I am trying one of the practice problems on hackerrank.
I'm aware there is a better way to do it, but I would like to know why this way didn't work to understand it better.
The vector erase function seems to work as intended until the last couple of times and then erases at the wrong index, even though nothing changes.

debugger output:
1, 1, 3, 1, 2, 1, 3, 3, 3, 3, //what is currently in the vector
Delete indx 0 & 1 //The first pair that I will erase and increment count

3, 1, 2, 1, 3, 3, 3, 3, //continue...
Delete indx 0 & 4

1, 2, 1, 3, 3, 3,
Delete indx 0 & 2

2, 3, 3, 3,
Delete indx 1 & 2 //says to delete the first and second three

3, 3, //it looks like the 0th and some other index was erased instead
Delete indx 0 & 1

count returned is: 5
let me know if I can add to this question to make it better, thanks

int i, count = 0;

for (i=0;i<ar.size()-1;i++)
{
    for (int j=i+1;j<ar.size();j++)
    {
        if (ar[i] == ar[j])
        {
            ar.erase(ar.begin()+i-1);
            ar.erase(ar.begin()+j-1);
            count++;
            i=-1;
            break;
        }
    }
    if (ar.size()== 0)
        break;
}

1 Answers

0
Daniel On

From what I understood, you only need the count of pairs (considering the removals).
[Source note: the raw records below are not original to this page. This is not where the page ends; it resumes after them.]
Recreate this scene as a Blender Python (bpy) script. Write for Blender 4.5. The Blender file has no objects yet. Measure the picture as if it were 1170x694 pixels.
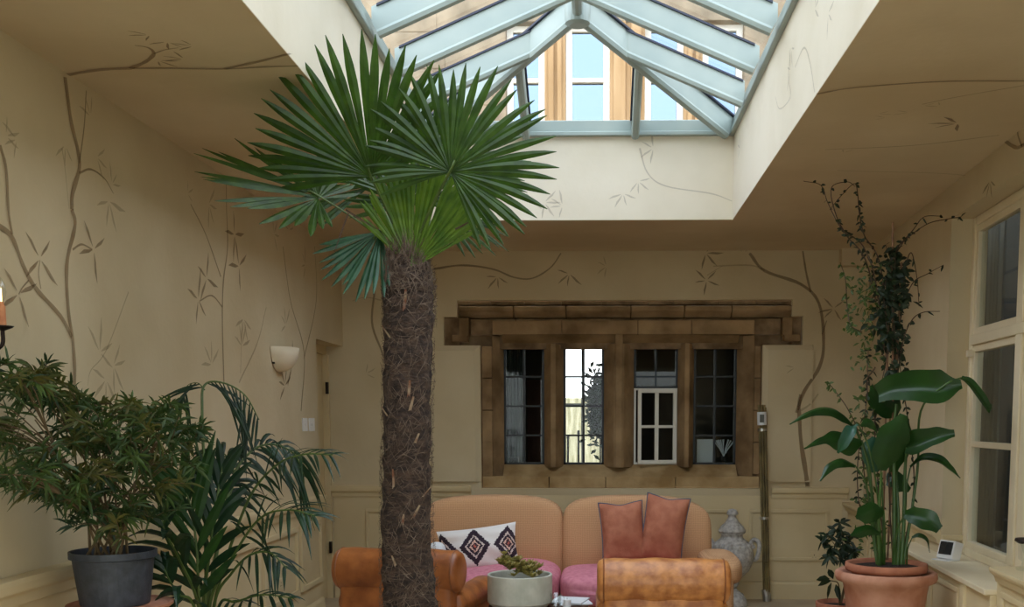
import bpy, math, random
from mathutils import Vector, Matrix, noise
R = random.Random(7)
V = Vector
sc = bpy.context.scene
col = sc.collection
pi = math.pi

# ---------------------------------------------------------------- camera
F, CX, CY, EYE = 1206.0, 660.0, 600.0, 1.55
PITCH = math.atan(120 / F)
YAW = math.atan((684 - CX) / F * math.cos(PITCH))
fw = V((-math.sin(YAW) * math.cos(PITCH), math.cos(YAW) * math.cos(PITCH), -math.sin(PITCH)))
rt = V((math.cos(YAW), math.sin(YAW), 0))
up = rt.cross(fw)
cam = bpy.data.cameras.new('camera')
co = bpy.data.objects.new('camera', cam)
col.objects.link(co)
co.location = (0, 0, EYE)
co.rotation_euler = Matrix((rt, up, -fw)).transposed().to_euler()
cam.sensor_width = 36
cam.lens = F / 1170 * 36
cam.shift_x = (585 - CX) / 1170
cam.shift_y = (CY - 347) / 1170
cam.clip_start = 0.05
sc.camera = co


def ray(px, py):
    return fw + rt * ((px - CX) / F) + up * ((CY - py) / F)


def at(px, py, Y):
    d = ray(px, py)
    return V((0, 0, EYE)) + d * (Y / d.y)


def ax(px, py, X):
    d = ray(px, py)
    return V((0, 0, EYE)) + d * (X / d.x)


def az(px, py, Z):
    d = ray(px, py)
    return V((0, 0, EYE)) + d * ((Z - EYE) / d.z)


# ---------------------------------------------------------------- materials
def s2l(c):
    return tuple(((x / 255) / 12.92 if x / 255 <= 0.04045 else ((x / 255 + 0.055) / 1.055) ** 2.4) for x in c)


def mat(name, c, rough=0.7, c2=None, scale=6.0, detail=4, bump=0.0, bscale=None, metal=0.0, spec=0.5, stretch=None, lo=0.35, hi=0.65, coat=0.0, sss=0):
    m = bpy.data.materials.new(name)
    m.use_nodes = True
    nt = m.node_tree
    b = nt.nodes['Principled BSDF']
    b.inputs['Base Color'].default_value = (*s2l(c), 1)
    b.inputs['Roughness'].default_value = rough
    b.inputs['Metallic'].default_value = metal
    b.inputs['Specular IOR Level'].default_value = spec
    b.inputs['Coat Weight'].default_value = coat
    tc = nt.nodes.new('ShaderNodeTexCoord')
    mp = nt.nodes.new('ShaderNodeMapping')
    nt.links.new(tc.outputs['Object'], mp.inputs['Vector'])
    if stretch:
        mp.inputs['Scale'].default_value = stretch
    if c2 is not None:
        n = nt.nodes.new('ShaderNodeTexNoise')
        n.inputs['Scale'].default_value = scale
        n.inputs['Detail'].default_value = detail
        nt.links.new(mp.outputs[0], n.inputs['Vector'])
        r = nt.nodes.new('ShaderNodeValToRGB')
        r.color_ramp.elements[0].position = lo
        r.color_ramp.elements[1].position = hi
        r.color_ramp.elements[0].color = (*s2l(c), 1)
        r.color_ramp.elements[1].color = (*s2l(c2), 1)
        nt.links.new(n.outputs['Fac'], r.inputs['Fac'])
        nt.links.new(r.outputs['Color'], b.inputs['Base Color'])
    if bump:
        n2 = nt.nodes.new('ShaderNodeTexNoise')
        n2.inputs['Scale'].default_value = bscale or scale * 4
        n2.inputs['Detail'].default_value = 5
        nt.links.new(mp.outputs[0], n2.inputs['Vector'])
        bp = nt.nodes.new('ShaderNodeBump')
        bp.inputs['Strength'].default_value = bump
        bp.inputs['Distance'].default_value = 0.02
        nt.links.new(n2.outputs['Fac'], bp.inputs['Height'])
        nt.links.new(bp.outputs[0], b.inputs['Normal'])
    return m


def leafmat(name, c, c2, rough=0.45, trans=0.35, scale=14):
    m = mat(name, c, rough, c2, scale, 3, spec=0.4)
    nt = m.node_tree
    b = nt.nodes['Principled BSDF']
    t = nt.nodes.new('ShaderNodeBsdfTranslucent')
    ramp = [n for n in nt.nodes if n.type == 'VALTORGB'][0]
    g = nt.nodes.new('ShaderNodeMixRGB')
    g.blend_type = 'MULTIPLY'
    g.inputs[0].default_value = 1
    g.inputs[2].default_value = (1.4, 1.5, 0.7, 1)
    nt.links.new(ramp.outputs[0], g.inputs[1])
    nt.links.new(g.outputs[0], t.inputs[0])
    mx = nt.nodes.new('ShaderNodeMixShader')
    mx.inputs[0].default_value = trans
    nt.links.new(b.outputs[0], mx.inputs[1])
    nt.links.new(t.outputs[0], mx.inputs[2])
    nt.links.new(mx.outputs[0], nt.nodes['Material Output'].inputs[0])
    return m


def glassmat(name, tint, refl=0.12):
    m = bpy.data.materials.new(name)
    m.use_nodes = True
    nt = m.node_tree
    nt.nodes.remove(nt.nodes['Principled BSDF'])
    t = nt.nodes.new('ShaderNodeBsdfTransparent')
    t.inputs[0].default_value = (*tint, 1)
    g = nt.nodes.new('ShaderNodeBsdfGlossy')
    g.inputs['Roughness'].default_value = 0.02
    lw = nt.nodes.new('ShaderNodeLayerWeight')
    lw.inputs['Blend'].default_value = 0.5
    pw = nt.nodes.new('ShaderNodeMath')
    pw.operation = 'POWER'
    nt.links.new(lw.outputs['Facing'], pw.inputs[0])
    pw.inputs[1].default_value = 4.0
    ma = nt.nodes.new('ShaderNodeMath')
    ma.operation = 'MULTIPLY_ADD'
    nt.links.new(pw.outputs[0], ma.inputs[0])
    ma.inputs[1].default_value = 0.55
    ma.inputs[2].default_value = 0.012
    mx = nt.nodes.new('ShaderNodeMixShader')
    nt.links.new(ma.outputs[0], mx.inputs[0])
    nt.links.new(t.outputs[0], mx.inputs[1])
    nt.links.new(g.outputs[0], mx.inputs[2])
    nt.links.new(mx.outputs[0], nt.nodes['Material Output'].inputs[0])
    return m


def paintmat(name, c, alpha):
    m = bpy.data.materials.new(name)
    m.use_nodes = True
    b = m.node_tree.nodes['Principled BSDF']
    b.inputs['Base Color'].default_value = (*s2l(c), 1)
    b.inputs['Roughness'].default_value = 0.9
    b.inputs['Alpha'].default_value = alpha
    return m


M = {}
M['plaster'] = mat('wall_plaster', (209, 195, 163), 0.9, (194, 177, 143), 1.1, 6, bump=0.08, bscale=30, spec=0.15)
M['ceil'] = mat('ceiling_plaster', (213, 196, 164), 0.9, (196, 177, 144), 0.9, 6, bump=0.08, bscale=26, spec=0.1)
M['wellp'] = mat('well_plaster', (230, 222, 204), 0.9, (218, 209, 188), 1.5, 5, bump=0.06, bscale=30, spec=0.1)
M['panel'] = mat('panelling_paint', (216, 199, 160), 0.55, (206, 188, 148), 2, 4, spec=0.3)
M['wframe'] = mat('window_paint', (232, 220, 190), 0.5, (222, 208, 176), 3, 4, spec=0.35)
M['stone'] = mat('sandstone', (170, 142, 106), 0.92, (120, 97, 69), 3.2, 10, bump=0.35, bscale=22, spec=0.1)
M['stoned'] = mat('dark_sandstone', (150, 126, 96), 0.92, (100, 80, 58), 6, 8, bump=0.45, bscale=18, spec=0.1)
M['stonel'] = mat('pale_sandstone', (190, 164, 122), 0.92, (150, 122, 82), 4, 10, bump=0.35, bscale=22, spec=0.1)
M['curtaind'] = mat('dark_grey_curtain', (70, 74, 72), 0.9, (48, 52, 52), 18, stretch=(1, 1, .02))
M['joint'] = mat('stone_joint', (60, 48, 36), 0.95)
M['lead'] = mat('window_lead', (38, 42, 44), 0.5, metal=0.3)
M['glass'] = glassmat('window_glass', (0.93, 0.96, 0.95))
M['clear'] = glassmat('clear_glass', (0.95, 0.97, 0.97))
_m = [n for n in M['clear'].node_tree.nodes if n.type == 'MIX_SHADER'][0]
M['clear'].node_tree.links.remove(_m.inputs[0].links[0])
_m.inputs[0].default_value = 0.1
M['roofglass'] = glassmat('roof_glass', (0.92, 0.95, 0.97))
M['rafter'] = mat('rafter_paint', (160, 172, 166), 0.45, (150, 164, 160), 4, 3, spec=0.4)
M['gasket'] = mat('glazing_gasket', (28, 36, 58), 0.5)
M['white'] = mat('white_paint', (226, 224, 214), 0.5)
M['facade'] = mat('facade_stone', (152, 136, 112), 0.9, (116, 102, 82), 4, 8, bump=0.3, bscale=14)
M['facadem'] = mat('facade_mullion', (172, 142, 104), 0.9, (148, 118, 80), 9, 5, stretch=(1, 1, 0.12))
M['facpane'] = mat('facade_pane', (112, 130, 152), 0.06, metal=1.0)
M['floor'] = mat('floor_stone', (196, 180, 154), 0.5, (176, 160, 134), 3, 5)
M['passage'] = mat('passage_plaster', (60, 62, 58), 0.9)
M['paving'] = mat('pale_paving', (206, 200, 186), 0.9)
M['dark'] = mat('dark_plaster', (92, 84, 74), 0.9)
M['leaf'] = leafmat('palm_leaf', (42, 66, 22), (60, 88, 30), 0.42, 0.3)
M['leafb'] = leafmat('palm_leaf_bluish', (34, 72, 46), (60, 100, 76), 0.35, 0.2)
M['leafy'] = leafmat('palm_leaf_yellow', (104, 132, 46), (72, 102, 36), 0.42, 0.4)
M['stalk'] = mat('leaf_stalk', (82, 104, 44), 0.5, (62, 84, 36), 5)
M['kentia'] = leafmat('kentia_leaf', (20, 44, 28), (32, 60, 34), 0.38, 0.15)
M['kentiay'] = leafmat('kentia_new_leaf', (46, 82, 34), (30, 62, 30), 0.4, 0.2)
M['nand'] = leafmat('shrub_leaf', (28, 52, 26), (72, 94, 42), 0.5, 0.2, 7)
M['nandy'] = leafmat('shrub_leaf_yellowish', (96, 92, 42), (62, 78, 40), 0.5, 0.25, 9)
M['nandstem'] = mat('shrub_stem', (96, 78, 50), 0.7)
M['strel'] = leafmat('strelitzia_leaf', (26, 56, 20), (36, 74, 26), 0.32, 0.12, 5)
M['strelb'] = leafmat('strelitzia_leaf_glossy', (60, 98, 84), (40, 84, 54), 0.25, 0.15, 5)
M['strelstalk'] = mat('strelitzia_stalk', (70, 104, 40), 0.4, (34, 64, 28), 4, stretch=(1, 1, .3))
M['vine'] = leafmat('vine_leaf', (20, 34, 18), (32, 50, 24), 0.55, 0.1)
M['vinel'] = leafmat('vine_leaf_light', (84, 104, 52), (60, 80, 42), 0.5, 0.3)
M['twig'] = mat('vine_twig', (74, 54, 38), 0.8)
M['stake'] = mat('garden_stake', (150, 112, 82), 0.7, (110, 80, 56), 20)
M['trunk'] = mat('trunk_bark', (84, 66, 54), 0.95, (44, 34, 28), 24, 6, bump=0.9, bscale=60, stretch=(1, 1, 1.8))
M['fibre'] = mat('trunk_fibre', (120, 104, 90), 0.9, (78, 62, 50), 30)
M['stub'] = mat('leaf_base', (122, 78, 58), 0.8, (176, 160, 136), 20)
M['blackpot'] = mat('black_plastic_pot', (62, 68, 78), 0.5, (48, 54, 62), 30, 5, bump=0.1)
M['terra'] = mat('terracotta', (186, 122, 92), 0.85, (158, 98, 72), 9, 6, bump=0.15)
M['terrapale'] = mat('pale_terracotta', (198, 146, 120), 0.85, (170, 112, 84), 7, 6, bump=0.15)
M['soil'] = mat('potting_soil', (38, 30, 24), 1.0, (62, 48, 36), 60, bump=0.8)
M['leather'] = mat('worn_leather', (178, 108, 56), 0.36, (128, 70, 34), 7, 7, bump=0.12, bscale=40, spec=0.5)
M['leatherpale'] = mat('pale_worn_leather', (206, 140, 78), 0.4, (160, 96, 48), 16, 8, bump=0.12, bscale=40, spec=0.5)
M['piping'] = mat('leather_piping', (136, 80, 42), 0.45)
M['wood'] = mat('dark_wood', (88, 54, 32), 0.5, (66, 40, 24), 12, stretch=(1, 8, 1))
M['pink'] = mat('pink_seat_fabric', (214, 138, 152), 0.9, (196, 116, 134), 30, 4, bump=0.3, bscale=200)
M['rust'] = mat('rust_velvet', (178, 114, 86), 0.85, (160, 96, 70), 16, 4, bump=0.25, bscale=120)
M['rustpipe'] = mat('grey_piping', (88, 92, 108), 0.8)
M['planter'] = mat('pale_stone_planter', (204, 204, 190), 0.75, (182, 184, 168), 12, 6)
M['succ'] = leafmat('dried_leaf', (186, 170, 108), (122, 118, 66), 0.7, 0.2, 40)
M['urn'] = mat('weathered_urn', (204, 200, 194), 0.9, (128, 124, 118), 34, 8, bump=0.5, bscale=40, lo=.3, hi=.8)
M['cane'] = mat('bamboo_cane', (132, 116, 70), 0.5, (84, 72, 44), 14, stretch=(1, 1, .4))
M['plastic'] = mat('white_plastic', (232, 232, 230), 0.35)
M['screen'] = mat('device_screen', (30, 34, 38), 0.15)
M['iron'] = mat('dark_iron', (40, 30, 26), 0.5, metal=0.6)
M['candle'] = mat('candle_tube', (214, 150, 104), 0.6, (190, 120, 80), 20)
M['plasterlamp'] = mat('plaster_lamp', (226, 214, 188), 0.85)
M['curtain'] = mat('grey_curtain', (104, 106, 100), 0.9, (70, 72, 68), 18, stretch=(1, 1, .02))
M['brown'] = mat('brown_door', (110, 66, 42), 0.6)
M['paper'] = mat('paper', (220, 224, 226), 0.7)
M['garden'] = mat('garden_reeds', (206, 196, 166), 0.9, (140, 134, 98), 20, 6, stretch=(1, 1, .12))
M['silver'] = mat('brushed_steel', (180, 178, 172), 0.35, metal=0.9)
M['filament'] = mat('lamp_filament', (255, 190, 110), 0.5)
M['filament'].node_tree.nodes['Principled BSDF'].inputs['Emission Color'].default_value = (1, .6, .25, 1)
M['filament'].node_tree.nodes['Principled BSDF'].inputs['Emission Strength'].default_value = 2
M['paint'] = paintmat('mural_brown', (124, 92, 56), 0.48)
M['paintl'] = paintmat('mural_pale', (128, 104, 66), 0.26)


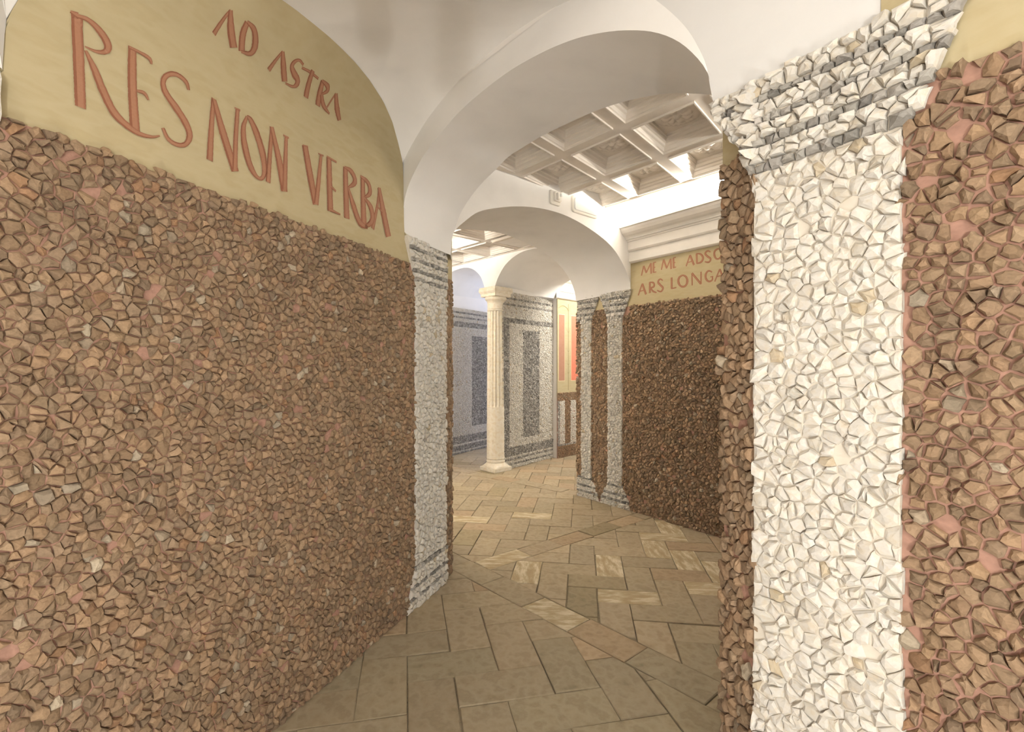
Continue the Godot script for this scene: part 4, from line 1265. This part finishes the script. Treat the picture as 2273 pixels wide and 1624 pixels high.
const RIGHT_LETTERS := [
	[[925,2416,16,953,2510,16], [953,2510,19,986,2435,19], [986,2435,14,1042,2523,14], [1042,2523,20,1046,2418,20]],  # M
	[[1073,2521,20,1073,2425,20], [1069,2522,10,1104,2523,10], [1073,2473,10,1096,2473,10], [1069,2425,10,1108,2426,10]],  # E
	[[1168,2437,15,1194,2533,15], [1194,2533,18,1230,2441,18], [1230,2441,13,1274,2527,13], [1274,2527,19,1280,2427,19]],  # M
	[[1305,2527,19,1308,2433,19], [1302,2528,10,1333,2530,10], [1307,2482,9,1328,2482,9], [1305,2433,10,1336,2438,10]],  # E
	[[1445,2427,14,1486,2523,14], [1486,2523,19,1527,2426,19], [1461,2459,9,1511,2463,9]],  # A
	[[1554,2526,18,1558,2434,18], [1551,2525,10,1596,2512,15,1619,2474,21,1603,2443,18,1555,2434,11]],  # D
	[[1694,2514,9,1666,2529,14,1642,2511,18,1664,2480,18,1694,2451,17,1678,2428,15,1637,2437,10]],  # S
	[[1766,2530,14,1735,2514,18,1732,2475,18,1756,2441,13,1790,2450,18,1801,2487,18,1782,2522,14,1766,2530,12]],  # O
	[[884,2220,16,935,2333,16], [935,2333,23,982,2219,23], [905,2259,10,963,2265,10]],  # A
	[[1029,2335,22,1029,2227,22], [1025,2335,11,1073,2322,18,1079,2289,22,1032,2276,12], [1040,2275,13,1069,2240,18,1111,2221,11]],  # R
	[[1185,2331,11,1152,2348,16,1129,2324,21,1154,2291,21,1185,2257,21,1162,2227,16,1116,2244,11]],  # S
	[[1285,2346,20,1286,2239,20], [1283,2239,12,1339,2243,12]],  # L
	[[1409,2351,14,1370,2333,22,1361,2292,24,1388,2249,17,1433,2244,18,1457,2279,24,1445,2327,19,1409,2351,13]],  # O
	[[1509,2241,14,1506,2354,14], [1506,2354,19,1598,2243,19], [1600,2240,14,1600,2353,14]],  # N
	[[1710,2333,11,1675,2349,15,1648,2326,20,1648,2286,19,1675,2255,16,1710,2262,15,1713,2289,12], [1691,2292,9,1721,2293,9]],  # G
	[[1735,2245,12,1782,2348,12], [1782,2348,17,1824,2245,17], [1753,2285,9,1806,2290,9]],  # A
]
for(int i = 0; i < ar.size() - 1; i++){
    for(int j = i + 1; j < ar.size(); j++){
        if(ar[i] == ar[j]) {
            ar.erase( ar.begin() + j );
            count++; 
            break;
        }
    }
}

This way you only need to perform 1 call of erase (which is slow, considering it moves all the elements in the right of the deleted element 1 slot to the left).

If you have big vectors, also consider not using ar.size() all the time (at least in j loop, since in i loop it's kind of essential). Try for(int j = i + 1, len = ar.size(); j < len; j++).